Quality Management
ISO 9001 Preparation at a Glance
ISO 9001 preparation often fails not because of a lack of good will, but because of QM documentation that has been built too heavy, too abstract, or too detached from day-to-day operations. We support you in establishing a lean, resilient line that fits your company and can be explained in an audit.
Lean QM documentation with practical value
The central question is not how many documents exist, but whether processes, roles, approvals, and records can be consistently understood and reliably retrieved. Good preparation therefore means making processes visible and deliberately limiting the scope of documentation.

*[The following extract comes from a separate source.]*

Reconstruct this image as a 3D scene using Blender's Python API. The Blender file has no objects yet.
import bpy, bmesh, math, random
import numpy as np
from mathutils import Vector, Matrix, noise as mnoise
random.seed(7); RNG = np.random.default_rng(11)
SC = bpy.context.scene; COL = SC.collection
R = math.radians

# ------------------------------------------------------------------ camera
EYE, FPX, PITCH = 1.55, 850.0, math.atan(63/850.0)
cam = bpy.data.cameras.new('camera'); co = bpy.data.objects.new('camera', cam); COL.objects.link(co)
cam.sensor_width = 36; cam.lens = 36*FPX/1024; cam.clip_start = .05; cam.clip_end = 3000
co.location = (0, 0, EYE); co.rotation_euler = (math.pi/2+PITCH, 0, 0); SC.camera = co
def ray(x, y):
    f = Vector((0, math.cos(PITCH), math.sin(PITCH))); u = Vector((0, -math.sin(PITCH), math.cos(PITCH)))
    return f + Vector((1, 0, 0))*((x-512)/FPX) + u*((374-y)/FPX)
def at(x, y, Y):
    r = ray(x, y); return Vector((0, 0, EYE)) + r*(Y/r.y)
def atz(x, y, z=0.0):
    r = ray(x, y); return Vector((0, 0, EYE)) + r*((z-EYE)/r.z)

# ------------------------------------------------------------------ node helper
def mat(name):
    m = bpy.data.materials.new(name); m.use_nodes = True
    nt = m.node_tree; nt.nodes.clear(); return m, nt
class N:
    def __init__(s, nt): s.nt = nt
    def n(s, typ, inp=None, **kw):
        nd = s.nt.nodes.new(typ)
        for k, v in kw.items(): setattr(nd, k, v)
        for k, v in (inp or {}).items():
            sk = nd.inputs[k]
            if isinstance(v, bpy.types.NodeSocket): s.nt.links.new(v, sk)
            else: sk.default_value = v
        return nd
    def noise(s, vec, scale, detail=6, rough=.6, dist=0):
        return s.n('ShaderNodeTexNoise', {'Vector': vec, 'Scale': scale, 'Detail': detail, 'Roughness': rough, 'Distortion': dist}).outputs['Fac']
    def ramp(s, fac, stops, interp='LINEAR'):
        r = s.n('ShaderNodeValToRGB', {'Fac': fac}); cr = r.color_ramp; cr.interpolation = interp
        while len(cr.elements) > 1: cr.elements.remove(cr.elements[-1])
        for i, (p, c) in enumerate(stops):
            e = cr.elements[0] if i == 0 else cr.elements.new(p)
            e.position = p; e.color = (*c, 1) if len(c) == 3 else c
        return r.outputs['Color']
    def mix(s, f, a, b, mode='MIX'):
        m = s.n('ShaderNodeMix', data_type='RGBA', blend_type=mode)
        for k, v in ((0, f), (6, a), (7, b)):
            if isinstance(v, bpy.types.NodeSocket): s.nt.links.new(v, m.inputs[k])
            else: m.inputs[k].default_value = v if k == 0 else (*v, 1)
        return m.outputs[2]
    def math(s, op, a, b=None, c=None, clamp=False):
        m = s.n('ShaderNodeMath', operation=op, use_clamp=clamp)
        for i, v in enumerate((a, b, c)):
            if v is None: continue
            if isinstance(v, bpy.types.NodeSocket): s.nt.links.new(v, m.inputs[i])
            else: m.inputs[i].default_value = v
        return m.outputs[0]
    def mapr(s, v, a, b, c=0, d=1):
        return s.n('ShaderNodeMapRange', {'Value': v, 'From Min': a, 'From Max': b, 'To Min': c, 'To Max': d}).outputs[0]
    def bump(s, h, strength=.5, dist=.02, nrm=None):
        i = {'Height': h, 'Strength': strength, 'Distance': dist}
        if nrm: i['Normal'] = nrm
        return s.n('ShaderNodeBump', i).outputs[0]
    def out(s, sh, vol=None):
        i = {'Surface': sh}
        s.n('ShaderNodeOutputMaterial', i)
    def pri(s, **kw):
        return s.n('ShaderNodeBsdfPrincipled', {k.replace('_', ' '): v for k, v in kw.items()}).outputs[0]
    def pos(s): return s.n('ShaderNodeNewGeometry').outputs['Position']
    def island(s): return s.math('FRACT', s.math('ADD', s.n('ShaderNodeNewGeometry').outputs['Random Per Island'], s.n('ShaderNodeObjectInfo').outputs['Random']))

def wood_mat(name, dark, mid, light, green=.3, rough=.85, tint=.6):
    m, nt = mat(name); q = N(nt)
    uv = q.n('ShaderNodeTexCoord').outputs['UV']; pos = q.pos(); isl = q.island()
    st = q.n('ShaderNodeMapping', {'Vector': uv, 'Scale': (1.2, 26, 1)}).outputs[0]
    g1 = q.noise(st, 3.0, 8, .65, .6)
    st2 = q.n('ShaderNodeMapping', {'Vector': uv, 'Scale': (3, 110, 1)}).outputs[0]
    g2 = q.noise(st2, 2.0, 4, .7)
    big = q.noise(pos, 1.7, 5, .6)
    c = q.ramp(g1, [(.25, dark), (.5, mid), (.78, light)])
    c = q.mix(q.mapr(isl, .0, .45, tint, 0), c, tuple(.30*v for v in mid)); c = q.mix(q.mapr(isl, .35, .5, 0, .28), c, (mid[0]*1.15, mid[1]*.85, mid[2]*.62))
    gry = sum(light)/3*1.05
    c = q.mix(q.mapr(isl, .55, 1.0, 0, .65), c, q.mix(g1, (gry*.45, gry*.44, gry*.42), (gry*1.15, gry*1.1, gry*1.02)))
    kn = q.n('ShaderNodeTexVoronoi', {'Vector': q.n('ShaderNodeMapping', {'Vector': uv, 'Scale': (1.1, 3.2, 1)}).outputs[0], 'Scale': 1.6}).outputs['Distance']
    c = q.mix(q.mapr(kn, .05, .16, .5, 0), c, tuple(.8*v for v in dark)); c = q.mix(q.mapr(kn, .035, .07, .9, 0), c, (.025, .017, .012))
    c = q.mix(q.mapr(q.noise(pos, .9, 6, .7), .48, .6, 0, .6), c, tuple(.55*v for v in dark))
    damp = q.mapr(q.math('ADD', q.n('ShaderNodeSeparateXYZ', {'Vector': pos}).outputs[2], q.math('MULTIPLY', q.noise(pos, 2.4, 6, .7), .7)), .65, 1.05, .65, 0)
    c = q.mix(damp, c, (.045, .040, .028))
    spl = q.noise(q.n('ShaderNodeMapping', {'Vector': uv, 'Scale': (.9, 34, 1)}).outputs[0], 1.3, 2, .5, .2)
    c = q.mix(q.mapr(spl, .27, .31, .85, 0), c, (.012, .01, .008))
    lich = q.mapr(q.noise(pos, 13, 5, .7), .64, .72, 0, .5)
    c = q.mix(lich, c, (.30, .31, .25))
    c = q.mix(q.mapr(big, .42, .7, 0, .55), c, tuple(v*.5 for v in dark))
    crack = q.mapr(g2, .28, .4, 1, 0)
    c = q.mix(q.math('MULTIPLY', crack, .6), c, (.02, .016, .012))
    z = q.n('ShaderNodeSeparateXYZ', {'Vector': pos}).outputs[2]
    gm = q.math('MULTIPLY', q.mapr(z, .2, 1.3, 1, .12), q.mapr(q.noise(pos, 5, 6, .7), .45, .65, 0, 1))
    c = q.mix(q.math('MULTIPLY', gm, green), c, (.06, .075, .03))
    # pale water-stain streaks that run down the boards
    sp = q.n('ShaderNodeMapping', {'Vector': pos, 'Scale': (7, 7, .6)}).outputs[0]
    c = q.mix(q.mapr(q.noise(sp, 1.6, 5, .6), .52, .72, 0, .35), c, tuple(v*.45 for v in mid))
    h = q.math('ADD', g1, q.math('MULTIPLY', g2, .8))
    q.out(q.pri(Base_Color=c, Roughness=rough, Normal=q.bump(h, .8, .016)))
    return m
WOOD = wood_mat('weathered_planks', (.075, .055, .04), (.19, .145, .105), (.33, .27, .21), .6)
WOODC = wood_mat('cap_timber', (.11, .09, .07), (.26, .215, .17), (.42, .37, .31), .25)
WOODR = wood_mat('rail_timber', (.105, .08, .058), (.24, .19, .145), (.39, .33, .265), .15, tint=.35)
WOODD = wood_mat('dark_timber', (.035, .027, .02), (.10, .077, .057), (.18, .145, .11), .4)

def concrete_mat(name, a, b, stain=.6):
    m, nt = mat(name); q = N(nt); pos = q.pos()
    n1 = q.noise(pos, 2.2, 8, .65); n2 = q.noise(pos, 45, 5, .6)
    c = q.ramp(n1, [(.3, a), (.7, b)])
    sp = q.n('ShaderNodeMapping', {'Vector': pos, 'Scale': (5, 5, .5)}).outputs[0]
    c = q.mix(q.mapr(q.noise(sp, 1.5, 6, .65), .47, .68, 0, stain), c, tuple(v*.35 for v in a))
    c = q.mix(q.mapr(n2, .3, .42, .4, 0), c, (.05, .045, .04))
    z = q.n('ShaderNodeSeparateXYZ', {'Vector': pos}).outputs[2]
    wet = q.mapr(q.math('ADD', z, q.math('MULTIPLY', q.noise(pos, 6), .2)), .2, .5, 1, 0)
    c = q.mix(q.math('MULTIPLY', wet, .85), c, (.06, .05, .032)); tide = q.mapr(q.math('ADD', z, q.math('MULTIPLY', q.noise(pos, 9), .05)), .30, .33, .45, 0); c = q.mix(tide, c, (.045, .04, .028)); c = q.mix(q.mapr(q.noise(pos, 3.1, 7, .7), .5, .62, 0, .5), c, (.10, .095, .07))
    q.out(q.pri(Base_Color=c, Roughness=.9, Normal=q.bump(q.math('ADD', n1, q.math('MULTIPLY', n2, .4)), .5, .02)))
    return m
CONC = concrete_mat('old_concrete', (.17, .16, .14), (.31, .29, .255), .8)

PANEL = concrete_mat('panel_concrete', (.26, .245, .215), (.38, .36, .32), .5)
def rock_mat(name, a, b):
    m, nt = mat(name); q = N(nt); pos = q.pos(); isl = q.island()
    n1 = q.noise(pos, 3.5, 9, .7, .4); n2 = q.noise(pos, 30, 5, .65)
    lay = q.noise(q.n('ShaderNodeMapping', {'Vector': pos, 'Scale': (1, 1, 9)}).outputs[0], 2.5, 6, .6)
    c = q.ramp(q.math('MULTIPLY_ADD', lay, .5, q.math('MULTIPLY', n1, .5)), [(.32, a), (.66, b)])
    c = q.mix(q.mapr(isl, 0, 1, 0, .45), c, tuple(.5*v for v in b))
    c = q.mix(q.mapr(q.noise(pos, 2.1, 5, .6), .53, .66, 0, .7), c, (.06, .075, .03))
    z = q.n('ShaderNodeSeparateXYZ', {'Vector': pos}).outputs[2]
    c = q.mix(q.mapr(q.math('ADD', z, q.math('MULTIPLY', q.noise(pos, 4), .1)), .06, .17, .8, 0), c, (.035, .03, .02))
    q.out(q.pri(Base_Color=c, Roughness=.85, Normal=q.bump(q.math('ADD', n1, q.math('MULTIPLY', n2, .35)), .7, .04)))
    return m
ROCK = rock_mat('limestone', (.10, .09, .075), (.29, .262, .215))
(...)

- Process map and clear assignment of responsibilities
- Template management for controlled documents and records
- Meaningful metrics instead of a metric collection
- Active tracking of nonconformities and actions
- Management review with clear inputs and outputs
Preparation for everyday audit reality
Establish a process view
What core processes exist, where are the interfaces, and how are effective records maintained? These questions need to be answerable calmly before an audit. That is why we consolidate the current state into a manageable structure.
Build records logically
Approvals, actions, training, inspections, and reviews must fit together. We help you structure records so they are not only available, but also findable and ready to connect.
Metrics with meaning
KPIs should support decisions and not just fill tables. Good metrics are therefore a small set of understandable figures with clear use in the review.
Include internal audits
Preparation also includes internal audits. They show whether processes are actually practiced and where documentation, roles, or process organization are still unclear.
Target state
The preparation results in a QM line that is not experienced as an additional burden, but as an orderly framework for processes, records, and improvements. This not only reduces pressure ahead of the certification audit, but also in ongoing operations.